What you have to do — Using the material below, print the line that contains "Continue the Blender", the line that contains "s.location = Vector((lv.x, lv.y, 5.4))", and every line in between, exactly and nothing else.

Excerpted records —
::::::::

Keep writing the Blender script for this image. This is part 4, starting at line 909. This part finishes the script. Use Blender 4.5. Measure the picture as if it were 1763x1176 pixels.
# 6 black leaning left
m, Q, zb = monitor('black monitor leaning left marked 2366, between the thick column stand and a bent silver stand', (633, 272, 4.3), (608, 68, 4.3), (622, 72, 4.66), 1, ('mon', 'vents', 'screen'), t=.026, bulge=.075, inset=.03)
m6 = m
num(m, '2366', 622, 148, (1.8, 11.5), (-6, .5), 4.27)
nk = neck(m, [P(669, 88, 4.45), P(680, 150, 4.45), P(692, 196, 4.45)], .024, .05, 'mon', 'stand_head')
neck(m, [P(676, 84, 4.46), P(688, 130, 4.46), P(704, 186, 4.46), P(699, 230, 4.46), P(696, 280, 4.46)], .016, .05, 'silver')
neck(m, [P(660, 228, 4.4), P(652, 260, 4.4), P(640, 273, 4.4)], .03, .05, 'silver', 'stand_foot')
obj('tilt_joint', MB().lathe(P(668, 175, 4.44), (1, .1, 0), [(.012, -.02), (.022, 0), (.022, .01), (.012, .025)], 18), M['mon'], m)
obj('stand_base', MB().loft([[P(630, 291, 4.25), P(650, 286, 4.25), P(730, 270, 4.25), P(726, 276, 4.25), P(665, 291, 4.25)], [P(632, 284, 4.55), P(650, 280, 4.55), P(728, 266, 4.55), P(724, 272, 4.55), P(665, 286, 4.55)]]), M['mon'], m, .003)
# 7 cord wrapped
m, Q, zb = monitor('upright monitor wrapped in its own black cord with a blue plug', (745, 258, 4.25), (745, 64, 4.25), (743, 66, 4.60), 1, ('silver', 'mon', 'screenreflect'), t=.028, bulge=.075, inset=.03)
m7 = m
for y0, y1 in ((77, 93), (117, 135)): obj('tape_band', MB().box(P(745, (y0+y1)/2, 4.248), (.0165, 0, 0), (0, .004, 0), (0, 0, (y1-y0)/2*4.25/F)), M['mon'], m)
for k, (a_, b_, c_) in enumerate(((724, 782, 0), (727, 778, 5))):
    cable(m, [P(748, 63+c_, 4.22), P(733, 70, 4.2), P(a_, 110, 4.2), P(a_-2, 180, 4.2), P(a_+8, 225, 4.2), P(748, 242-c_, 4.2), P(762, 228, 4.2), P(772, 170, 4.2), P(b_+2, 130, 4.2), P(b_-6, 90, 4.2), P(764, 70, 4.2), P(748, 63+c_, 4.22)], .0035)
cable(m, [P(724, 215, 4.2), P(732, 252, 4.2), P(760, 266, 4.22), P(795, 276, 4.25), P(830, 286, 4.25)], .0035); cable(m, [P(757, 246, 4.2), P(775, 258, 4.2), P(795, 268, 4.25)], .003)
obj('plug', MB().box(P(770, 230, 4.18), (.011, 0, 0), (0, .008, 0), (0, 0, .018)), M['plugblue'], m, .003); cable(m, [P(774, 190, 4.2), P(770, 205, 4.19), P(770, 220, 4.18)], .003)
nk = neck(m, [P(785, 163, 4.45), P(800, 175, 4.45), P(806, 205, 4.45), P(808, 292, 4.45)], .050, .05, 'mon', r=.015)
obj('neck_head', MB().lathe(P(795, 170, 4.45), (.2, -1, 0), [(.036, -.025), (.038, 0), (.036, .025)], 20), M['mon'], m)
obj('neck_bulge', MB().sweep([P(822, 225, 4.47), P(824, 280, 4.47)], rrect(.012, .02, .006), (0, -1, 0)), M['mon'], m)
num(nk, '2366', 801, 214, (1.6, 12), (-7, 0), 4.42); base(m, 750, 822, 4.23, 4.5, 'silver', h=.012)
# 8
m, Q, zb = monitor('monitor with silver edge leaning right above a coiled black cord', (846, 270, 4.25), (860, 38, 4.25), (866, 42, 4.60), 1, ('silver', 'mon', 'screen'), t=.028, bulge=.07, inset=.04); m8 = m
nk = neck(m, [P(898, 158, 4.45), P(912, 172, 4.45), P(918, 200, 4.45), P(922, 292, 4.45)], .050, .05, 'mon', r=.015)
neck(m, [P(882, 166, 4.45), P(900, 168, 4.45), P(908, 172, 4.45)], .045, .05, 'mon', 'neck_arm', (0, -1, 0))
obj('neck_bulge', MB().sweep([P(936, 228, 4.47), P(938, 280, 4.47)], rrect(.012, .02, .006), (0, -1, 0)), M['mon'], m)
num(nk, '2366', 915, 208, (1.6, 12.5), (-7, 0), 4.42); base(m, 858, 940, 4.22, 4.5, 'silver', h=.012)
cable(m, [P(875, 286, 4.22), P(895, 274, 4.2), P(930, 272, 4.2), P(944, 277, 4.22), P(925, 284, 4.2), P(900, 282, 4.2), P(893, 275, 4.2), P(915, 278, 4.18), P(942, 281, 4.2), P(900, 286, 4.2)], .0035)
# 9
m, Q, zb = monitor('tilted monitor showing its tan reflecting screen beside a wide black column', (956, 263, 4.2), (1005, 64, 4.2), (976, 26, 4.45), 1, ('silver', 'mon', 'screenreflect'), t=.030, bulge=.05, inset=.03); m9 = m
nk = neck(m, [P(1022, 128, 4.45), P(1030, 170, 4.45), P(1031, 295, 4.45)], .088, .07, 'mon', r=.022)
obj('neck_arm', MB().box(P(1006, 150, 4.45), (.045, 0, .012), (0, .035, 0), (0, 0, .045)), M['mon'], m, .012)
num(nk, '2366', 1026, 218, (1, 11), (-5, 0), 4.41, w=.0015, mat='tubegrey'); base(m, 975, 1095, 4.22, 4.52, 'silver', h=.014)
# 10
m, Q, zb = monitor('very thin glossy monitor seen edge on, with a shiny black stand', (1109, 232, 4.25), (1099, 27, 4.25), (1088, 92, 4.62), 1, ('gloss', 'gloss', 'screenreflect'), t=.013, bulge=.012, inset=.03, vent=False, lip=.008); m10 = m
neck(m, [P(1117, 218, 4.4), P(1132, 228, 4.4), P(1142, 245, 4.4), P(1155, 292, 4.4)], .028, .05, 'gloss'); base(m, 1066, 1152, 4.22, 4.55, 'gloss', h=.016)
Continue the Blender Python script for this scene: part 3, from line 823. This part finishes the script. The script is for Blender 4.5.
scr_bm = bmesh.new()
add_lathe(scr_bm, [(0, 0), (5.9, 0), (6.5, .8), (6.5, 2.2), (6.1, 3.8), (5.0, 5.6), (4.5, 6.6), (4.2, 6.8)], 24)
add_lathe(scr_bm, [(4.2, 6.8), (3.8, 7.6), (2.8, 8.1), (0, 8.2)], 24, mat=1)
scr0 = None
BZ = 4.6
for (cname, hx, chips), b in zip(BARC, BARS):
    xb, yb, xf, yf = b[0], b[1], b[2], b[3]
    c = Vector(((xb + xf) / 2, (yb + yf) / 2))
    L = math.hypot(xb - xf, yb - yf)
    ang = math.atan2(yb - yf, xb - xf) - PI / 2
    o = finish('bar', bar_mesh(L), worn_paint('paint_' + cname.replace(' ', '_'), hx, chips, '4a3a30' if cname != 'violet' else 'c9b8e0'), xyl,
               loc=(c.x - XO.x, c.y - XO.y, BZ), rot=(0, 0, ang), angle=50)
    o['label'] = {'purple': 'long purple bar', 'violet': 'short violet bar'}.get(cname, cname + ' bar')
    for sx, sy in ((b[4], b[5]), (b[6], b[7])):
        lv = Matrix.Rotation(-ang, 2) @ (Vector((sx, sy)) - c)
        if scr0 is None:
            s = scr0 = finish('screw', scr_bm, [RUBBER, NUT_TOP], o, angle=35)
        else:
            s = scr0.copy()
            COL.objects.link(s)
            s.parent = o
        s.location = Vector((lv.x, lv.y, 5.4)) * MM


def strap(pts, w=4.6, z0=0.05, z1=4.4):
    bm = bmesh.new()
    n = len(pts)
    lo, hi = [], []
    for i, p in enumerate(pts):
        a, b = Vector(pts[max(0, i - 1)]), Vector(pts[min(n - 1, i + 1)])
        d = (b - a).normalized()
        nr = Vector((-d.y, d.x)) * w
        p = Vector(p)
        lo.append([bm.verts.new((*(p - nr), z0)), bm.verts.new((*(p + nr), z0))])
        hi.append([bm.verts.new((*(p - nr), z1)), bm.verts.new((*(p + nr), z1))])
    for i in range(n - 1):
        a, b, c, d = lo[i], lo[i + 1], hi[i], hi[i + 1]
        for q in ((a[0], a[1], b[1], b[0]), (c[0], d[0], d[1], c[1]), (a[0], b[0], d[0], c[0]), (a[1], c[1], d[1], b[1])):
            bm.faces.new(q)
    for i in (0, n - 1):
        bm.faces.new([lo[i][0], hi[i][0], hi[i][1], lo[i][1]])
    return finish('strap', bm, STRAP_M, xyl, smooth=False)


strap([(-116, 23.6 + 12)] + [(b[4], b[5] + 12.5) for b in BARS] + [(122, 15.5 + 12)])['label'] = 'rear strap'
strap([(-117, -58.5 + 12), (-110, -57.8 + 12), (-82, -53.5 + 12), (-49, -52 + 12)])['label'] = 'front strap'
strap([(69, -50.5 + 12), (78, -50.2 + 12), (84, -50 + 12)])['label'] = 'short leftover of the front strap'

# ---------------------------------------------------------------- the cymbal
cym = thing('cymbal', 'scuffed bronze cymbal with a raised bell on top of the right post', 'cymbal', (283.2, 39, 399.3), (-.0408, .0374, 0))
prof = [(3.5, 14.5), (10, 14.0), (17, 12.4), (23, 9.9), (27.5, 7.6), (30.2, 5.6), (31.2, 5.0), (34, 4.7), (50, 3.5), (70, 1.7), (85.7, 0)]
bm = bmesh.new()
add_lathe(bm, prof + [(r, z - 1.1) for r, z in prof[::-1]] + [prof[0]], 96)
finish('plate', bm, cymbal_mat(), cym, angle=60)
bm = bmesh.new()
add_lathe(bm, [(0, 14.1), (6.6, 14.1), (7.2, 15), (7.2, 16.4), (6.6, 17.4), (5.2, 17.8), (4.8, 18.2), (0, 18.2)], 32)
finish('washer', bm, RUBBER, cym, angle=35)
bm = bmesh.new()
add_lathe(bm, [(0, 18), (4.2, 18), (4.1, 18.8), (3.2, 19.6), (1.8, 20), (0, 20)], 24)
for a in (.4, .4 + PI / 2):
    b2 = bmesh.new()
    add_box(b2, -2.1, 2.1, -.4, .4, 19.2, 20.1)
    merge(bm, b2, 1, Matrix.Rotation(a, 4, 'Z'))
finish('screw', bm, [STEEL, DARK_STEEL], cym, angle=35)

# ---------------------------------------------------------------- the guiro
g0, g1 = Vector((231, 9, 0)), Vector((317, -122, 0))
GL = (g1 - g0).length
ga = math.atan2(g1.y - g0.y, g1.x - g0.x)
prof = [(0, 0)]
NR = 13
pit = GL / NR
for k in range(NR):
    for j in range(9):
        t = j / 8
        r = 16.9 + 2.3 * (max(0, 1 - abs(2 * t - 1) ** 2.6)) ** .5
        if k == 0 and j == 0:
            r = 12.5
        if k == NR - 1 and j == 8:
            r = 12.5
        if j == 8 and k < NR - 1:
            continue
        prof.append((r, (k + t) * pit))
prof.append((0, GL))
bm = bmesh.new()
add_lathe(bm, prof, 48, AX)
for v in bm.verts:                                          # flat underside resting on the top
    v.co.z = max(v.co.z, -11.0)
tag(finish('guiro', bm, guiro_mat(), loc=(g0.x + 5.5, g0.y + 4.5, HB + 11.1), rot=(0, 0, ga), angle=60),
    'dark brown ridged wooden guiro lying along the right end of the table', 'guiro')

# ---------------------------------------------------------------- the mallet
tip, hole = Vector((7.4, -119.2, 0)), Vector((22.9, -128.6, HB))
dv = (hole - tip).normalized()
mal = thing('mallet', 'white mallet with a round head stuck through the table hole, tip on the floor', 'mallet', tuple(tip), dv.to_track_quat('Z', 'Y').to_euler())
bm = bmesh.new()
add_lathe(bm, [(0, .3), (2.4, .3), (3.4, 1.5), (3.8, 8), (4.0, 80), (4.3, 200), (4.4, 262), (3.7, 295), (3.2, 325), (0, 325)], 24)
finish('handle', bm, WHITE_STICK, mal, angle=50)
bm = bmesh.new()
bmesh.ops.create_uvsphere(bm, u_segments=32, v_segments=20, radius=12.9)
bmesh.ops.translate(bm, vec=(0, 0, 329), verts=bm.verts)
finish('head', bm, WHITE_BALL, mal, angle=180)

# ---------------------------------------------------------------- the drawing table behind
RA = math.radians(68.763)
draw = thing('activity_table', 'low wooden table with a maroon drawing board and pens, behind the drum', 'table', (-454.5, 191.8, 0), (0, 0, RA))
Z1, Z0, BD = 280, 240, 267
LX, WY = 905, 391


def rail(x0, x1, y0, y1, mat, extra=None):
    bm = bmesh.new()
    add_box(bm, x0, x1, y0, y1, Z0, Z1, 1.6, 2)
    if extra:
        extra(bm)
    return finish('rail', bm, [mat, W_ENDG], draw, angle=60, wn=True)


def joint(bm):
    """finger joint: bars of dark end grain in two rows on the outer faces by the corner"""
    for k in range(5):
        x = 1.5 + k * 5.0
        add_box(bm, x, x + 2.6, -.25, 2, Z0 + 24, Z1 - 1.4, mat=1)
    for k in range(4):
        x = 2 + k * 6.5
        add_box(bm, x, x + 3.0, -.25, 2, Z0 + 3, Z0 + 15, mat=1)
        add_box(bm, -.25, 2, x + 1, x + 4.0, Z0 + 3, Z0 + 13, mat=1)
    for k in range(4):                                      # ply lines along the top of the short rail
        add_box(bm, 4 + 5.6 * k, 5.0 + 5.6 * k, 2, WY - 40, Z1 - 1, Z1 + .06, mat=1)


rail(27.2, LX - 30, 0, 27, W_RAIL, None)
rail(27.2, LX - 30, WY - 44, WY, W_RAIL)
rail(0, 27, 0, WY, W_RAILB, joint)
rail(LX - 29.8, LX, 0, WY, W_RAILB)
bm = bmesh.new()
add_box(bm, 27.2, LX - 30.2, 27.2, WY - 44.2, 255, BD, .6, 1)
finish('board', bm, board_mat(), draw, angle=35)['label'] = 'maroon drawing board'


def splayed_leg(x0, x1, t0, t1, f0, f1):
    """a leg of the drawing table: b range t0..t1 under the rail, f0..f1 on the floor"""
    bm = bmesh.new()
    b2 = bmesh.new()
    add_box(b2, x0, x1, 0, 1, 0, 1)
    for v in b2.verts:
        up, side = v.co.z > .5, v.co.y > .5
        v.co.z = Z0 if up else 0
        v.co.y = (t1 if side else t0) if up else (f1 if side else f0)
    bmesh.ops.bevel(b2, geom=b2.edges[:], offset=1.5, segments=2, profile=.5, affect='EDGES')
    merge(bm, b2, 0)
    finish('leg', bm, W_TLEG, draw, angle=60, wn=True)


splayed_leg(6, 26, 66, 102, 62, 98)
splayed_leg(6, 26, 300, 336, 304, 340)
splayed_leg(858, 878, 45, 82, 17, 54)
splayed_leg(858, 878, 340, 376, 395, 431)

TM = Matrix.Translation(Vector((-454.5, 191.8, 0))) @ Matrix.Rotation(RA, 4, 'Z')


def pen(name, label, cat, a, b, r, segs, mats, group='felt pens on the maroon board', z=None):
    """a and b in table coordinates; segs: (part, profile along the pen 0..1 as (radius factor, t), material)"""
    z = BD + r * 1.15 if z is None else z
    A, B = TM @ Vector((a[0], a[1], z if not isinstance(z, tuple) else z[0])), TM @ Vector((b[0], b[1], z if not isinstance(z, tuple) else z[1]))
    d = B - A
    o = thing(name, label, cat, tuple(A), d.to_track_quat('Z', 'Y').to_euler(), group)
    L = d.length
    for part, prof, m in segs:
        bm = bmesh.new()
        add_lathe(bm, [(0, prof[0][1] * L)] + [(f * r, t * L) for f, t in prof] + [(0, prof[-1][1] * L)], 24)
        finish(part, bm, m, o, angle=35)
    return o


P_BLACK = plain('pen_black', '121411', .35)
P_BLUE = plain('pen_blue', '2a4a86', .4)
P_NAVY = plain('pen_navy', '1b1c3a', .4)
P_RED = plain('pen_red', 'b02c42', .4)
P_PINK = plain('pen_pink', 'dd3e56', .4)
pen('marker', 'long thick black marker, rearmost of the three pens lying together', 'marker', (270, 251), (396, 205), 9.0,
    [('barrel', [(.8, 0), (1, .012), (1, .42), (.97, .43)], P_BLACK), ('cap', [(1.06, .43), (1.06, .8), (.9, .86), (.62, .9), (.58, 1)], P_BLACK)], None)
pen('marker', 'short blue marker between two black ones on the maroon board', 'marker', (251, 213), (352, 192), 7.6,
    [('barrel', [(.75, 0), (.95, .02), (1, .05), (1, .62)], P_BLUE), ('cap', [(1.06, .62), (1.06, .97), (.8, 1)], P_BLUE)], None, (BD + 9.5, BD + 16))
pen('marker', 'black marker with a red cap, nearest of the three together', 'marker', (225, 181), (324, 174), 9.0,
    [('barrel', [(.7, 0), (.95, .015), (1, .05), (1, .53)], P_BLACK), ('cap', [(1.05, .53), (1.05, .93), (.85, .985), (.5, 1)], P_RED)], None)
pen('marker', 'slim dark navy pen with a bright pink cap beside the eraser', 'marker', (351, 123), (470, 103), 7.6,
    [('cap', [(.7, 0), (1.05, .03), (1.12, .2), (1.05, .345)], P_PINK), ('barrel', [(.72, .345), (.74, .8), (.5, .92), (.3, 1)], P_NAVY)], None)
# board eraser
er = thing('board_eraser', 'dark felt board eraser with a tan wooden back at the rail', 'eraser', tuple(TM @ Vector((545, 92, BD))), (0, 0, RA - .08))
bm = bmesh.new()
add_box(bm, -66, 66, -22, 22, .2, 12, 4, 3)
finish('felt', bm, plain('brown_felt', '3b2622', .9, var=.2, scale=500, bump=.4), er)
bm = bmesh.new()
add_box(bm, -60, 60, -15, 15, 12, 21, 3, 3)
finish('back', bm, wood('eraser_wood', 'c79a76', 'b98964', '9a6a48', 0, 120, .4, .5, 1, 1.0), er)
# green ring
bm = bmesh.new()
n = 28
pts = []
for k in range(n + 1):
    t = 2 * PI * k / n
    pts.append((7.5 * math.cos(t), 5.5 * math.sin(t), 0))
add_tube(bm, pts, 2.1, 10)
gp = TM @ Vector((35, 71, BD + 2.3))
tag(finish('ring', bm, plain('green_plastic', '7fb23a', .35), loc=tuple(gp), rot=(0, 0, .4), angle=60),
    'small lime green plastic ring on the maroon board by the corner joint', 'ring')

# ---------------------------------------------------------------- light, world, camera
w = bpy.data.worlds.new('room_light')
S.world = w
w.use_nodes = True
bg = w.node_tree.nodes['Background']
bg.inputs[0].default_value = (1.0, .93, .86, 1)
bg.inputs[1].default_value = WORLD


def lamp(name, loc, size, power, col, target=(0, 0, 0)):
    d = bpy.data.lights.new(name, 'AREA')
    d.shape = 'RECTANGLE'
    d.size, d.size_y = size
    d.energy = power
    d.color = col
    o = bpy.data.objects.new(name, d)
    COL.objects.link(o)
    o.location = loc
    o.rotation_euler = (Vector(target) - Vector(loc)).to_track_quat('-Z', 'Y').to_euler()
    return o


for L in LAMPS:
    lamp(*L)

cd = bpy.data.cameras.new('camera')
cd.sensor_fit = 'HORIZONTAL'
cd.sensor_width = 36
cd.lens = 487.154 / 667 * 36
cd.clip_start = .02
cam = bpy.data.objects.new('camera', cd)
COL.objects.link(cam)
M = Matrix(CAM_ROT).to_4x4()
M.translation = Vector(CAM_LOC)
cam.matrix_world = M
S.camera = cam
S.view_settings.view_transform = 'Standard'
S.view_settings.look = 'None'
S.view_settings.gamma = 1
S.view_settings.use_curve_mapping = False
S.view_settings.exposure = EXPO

::::::::

Problem solution —
Continue the Blender Python script for this scene: part 3, from line 823. This part finishes the script. The script is for Blender 4.5.
scr_bm = bmesh.new()
add_lathe(scr_bm, [(0, 0), (5.9, 0), (6.5, .8), (6.5, 2.2), (6.1, 3.8), (5.0, 5.6), (4.5, 6.6), (4.2, 6.8)], 24)
add_lathe(scr_bm, [(4.2, 6.8), (3.8, 7.6), (2.8, 8.1), (0, 8.2)], 24, mat=1)
scr0 = None
BZ = 4.6
for (cname, hx, chips), b in zip(BARC, BARS):
    xb, yb, xf, yf = b[0], b[1], b[2], b[3]
    c = Vector(((xb + xf) / 2, (yb + yf) / 2))
    L = math.hypot(xb - xf, yb - yf)
    ang = math.atan2(yb - yf, xb - xf) - PI / 2
    o = finish('bar', bar_mesh(L), worn_paint('paint_' + cname.replace(' ', '_'), hx, chips, '4a3a30' if cname != 'violet' else 'c9b8e0'), xyl,
               loc=(c.x - XO.x, c.y - XO.y, BZ), rot=(0, 0, ang), angle=50)
    o['label'] = {'purple': 'long purple bar', 'violet': 'short violet bar'}.get(cname, cname + ' bar')
    for sx, sy in ((b[4], b[5]), (b[6], b[7])):
        lv = Matrix.Rotation(-ang, 2) @ (Vector((sx, sy)) - c)
        if scr0 is None:
            s = scr0 = finish('screw', scr_bm, [RUBBER, NUT_TOP], o, angle=35)
        else:
            s = scr0.copy()
            COL.objects.link(s)
            s.parent = o
        s.location = Vector((lv.x, lv.y, 5.4)) * MM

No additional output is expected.